Sampling and Nyquist/Antialiasing filters

Harvey Devoe Thornburg harv23 at leland.Stanford.EDU
Tue Jan 5 23:46:46 CET 1999


> 
> >>>>> "DRB" == Duane R Balvage <dbalvage at ptdcs2.ra.intel.com> writes:
> 
> Is this the reason people have considered oversampling? Certainly.
> 
>  DRB> They are using 4 pole input filters (I think - have to check the schems)
>  DRB> so the slopes are a bit gradual, taking off some of the "sparkle" of
>  DRB> the samples because they have to have their corner frequency set low 
>  DRB> enough to avoid aliasing. Any suggestions???
> 
> The benefit of 48 db extra per octave allows us to move the cutoff
> upwards. I made some quick calculations and assuming that we require
> the same damping at the nyquist point, we can move it to
> 
> 41 kHz	18.85 kHz
> 32 kHz	14.4 kHz
> 12 kHz	10.6 kHz
> 
> This using a very crude method (basically using a Bode-plot fashion of
> view and let the nyquist frequency be the common intersection point) .
>

This assumes that all of the poles are at the same frequency, right?
Maybe it is possible to distribute them somehow such that the slope
is steeper at the Nyquist frequency, or such that the response is
an even better approximation to a "brickwall" lowpass.  Elliptic
filters give you the best approximation, in the sense of minimizing
the maximum of the difference between your filter's response and the
desired "brickwall" response.

Unfortunately, elliptic filters as well as cascaded one poles have 
a highly nonlinear phase response.  This means certain frequencies
will be delayed relative to others. I would guess this becomes a 
bad problem near the Nyquist frequency.
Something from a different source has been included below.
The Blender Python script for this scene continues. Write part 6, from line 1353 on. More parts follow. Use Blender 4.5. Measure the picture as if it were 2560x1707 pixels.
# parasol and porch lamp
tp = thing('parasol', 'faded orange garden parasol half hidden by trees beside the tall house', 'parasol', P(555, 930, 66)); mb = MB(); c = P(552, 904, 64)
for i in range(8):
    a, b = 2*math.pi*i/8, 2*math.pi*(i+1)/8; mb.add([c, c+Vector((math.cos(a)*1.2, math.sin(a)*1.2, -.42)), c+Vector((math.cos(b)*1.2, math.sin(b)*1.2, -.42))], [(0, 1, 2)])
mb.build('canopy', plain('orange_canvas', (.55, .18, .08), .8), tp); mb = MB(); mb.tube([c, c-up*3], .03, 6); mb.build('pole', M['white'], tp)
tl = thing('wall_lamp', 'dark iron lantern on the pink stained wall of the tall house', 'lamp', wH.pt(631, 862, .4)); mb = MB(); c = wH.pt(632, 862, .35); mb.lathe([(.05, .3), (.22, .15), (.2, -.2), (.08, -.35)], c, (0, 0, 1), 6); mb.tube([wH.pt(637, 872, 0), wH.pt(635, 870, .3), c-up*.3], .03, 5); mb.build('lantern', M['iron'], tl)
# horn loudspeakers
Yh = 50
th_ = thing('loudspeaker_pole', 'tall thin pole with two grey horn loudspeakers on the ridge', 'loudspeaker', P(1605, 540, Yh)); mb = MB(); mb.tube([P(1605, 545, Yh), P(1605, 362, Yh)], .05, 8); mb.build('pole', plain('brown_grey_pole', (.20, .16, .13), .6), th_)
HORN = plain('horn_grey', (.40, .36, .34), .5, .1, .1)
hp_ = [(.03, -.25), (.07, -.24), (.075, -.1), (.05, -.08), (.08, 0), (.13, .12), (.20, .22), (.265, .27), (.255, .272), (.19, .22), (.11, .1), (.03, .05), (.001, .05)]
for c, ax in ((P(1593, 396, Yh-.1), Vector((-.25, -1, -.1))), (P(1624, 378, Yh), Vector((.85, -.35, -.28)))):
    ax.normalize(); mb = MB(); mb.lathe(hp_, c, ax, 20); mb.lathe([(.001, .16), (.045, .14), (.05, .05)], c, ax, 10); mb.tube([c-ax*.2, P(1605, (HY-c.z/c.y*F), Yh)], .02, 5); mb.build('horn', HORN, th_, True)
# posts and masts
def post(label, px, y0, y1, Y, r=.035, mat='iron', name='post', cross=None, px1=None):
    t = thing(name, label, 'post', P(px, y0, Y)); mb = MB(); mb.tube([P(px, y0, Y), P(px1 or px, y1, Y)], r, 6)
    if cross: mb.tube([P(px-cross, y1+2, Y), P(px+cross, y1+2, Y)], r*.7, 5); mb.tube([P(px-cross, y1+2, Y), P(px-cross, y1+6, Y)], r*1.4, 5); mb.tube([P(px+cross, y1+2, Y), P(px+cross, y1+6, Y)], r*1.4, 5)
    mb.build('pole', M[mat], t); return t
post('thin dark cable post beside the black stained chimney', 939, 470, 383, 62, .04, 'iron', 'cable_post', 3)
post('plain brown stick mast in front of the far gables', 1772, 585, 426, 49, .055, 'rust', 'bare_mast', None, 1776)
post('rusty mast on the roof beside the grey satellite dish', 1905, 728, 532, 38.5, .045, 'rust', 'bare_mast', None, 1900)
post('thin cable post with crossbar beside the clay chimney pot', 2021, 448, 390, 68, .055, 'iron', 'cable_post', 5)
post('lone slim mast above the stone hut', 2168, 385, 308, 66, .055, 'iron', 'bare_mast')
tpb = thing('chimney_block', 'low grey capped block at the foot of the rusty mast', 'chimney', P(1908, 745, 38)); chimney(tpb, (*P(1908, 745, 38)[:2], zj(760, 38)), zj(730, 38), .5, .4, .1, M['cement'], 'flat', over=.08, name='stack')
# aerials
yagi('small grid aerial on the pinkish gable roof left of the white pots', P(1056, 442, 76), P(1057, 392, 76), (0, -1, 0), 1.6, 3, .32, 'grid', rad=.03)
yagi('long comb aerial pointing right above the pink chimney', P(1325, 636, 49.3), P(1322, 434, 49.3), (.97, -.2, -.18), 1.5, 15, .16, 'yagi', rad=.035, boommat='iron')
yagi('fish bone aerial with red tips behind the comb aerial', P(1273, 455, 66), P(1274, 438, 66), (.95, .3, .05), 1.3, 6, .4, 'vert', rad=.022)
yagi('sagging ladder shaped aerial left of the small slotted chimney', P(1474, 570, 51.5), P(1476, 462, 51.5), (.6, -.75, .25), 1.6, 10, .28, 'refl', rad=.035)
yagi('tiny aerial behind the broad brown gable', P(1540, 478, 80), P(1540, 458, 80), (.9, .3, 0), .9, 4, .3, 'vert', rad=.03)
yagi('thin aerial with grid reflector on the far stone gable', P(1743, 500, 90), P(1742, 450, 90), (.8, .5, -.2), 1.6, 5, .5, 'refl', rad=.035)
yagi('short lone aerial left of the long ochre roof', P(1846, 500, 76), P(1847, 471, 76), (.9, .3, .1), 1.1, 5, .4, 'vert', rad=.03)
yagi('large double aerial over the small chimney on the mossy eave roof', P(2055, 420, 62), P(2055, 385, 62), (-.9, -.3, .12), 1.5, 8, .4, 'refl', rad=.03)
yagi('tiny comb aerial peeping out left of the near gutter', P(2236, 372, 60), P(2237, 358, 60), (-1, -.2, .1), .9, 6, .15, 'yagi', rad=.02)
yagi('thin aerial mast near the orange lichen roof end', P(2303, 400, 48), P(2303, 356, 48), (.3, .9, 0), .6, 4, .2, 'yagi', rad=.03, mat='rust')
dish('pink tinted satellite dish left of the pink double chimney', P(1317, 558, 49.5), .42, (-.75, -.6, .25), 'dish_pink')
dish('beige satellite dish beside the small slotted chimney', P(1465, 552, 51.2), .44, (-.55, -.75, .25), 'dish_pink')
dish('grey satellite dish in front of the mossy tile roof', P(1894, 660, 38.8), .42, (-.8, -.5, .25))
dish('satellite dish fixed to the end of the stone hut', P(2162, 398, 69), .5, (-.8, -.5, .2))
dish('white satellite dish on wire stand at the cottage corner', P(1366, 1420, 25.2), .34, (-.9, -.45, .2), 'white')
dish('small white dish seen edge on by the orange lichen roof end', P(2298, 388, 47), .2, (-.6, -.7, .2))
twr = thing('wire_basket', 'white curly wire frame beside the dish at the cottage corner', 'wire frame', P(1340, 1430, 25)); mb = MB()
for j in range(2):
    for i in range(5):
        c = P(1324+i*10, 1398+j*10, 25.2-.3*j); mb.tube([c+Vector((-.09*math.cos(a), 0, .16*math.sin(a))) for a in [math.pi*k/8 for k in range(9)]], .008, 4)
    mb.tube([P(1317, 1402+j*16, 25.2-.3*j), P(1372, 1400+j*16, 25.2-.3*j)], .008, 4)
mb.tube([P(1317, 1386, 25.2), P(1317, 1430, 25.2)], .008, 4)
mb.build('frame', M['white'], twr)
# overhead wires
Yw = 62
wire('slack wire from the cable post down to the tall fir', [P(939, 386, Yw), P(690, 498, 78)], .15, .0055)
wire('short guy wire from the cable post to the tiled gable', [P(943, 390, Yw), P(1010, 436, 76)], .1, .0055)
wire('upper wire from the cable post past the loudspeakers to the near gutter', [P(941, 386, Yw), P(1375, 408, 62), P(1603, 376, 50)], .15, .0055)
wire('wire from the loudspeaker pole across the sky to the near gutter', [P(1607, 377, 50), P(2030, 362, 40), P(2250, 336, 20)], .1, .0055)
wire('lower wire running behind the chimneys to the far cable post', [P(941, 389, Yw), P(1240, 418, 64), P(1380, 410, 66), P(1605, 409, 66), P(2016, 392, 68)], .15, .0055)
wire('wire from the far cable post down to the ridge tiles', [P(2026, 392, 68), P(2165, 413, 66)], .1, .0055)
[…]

There is another type of filter
(called Bessel filter) which has approximately linear phase, but a more
gradual cutoff.  IMHO, nonlinear phase is not so important for a sampler,
but for "high-end" or mixing applications, recording engineers swear by
it.  Also in communications it is important not to distort the shape of 
the waveform; most of the "shape" information is contained in the pahse. for 
these reasons all of the DAC's I've seen employ Bessel filters, something 
like 6-8th order(*).  if this were my project I would try elliptic filters.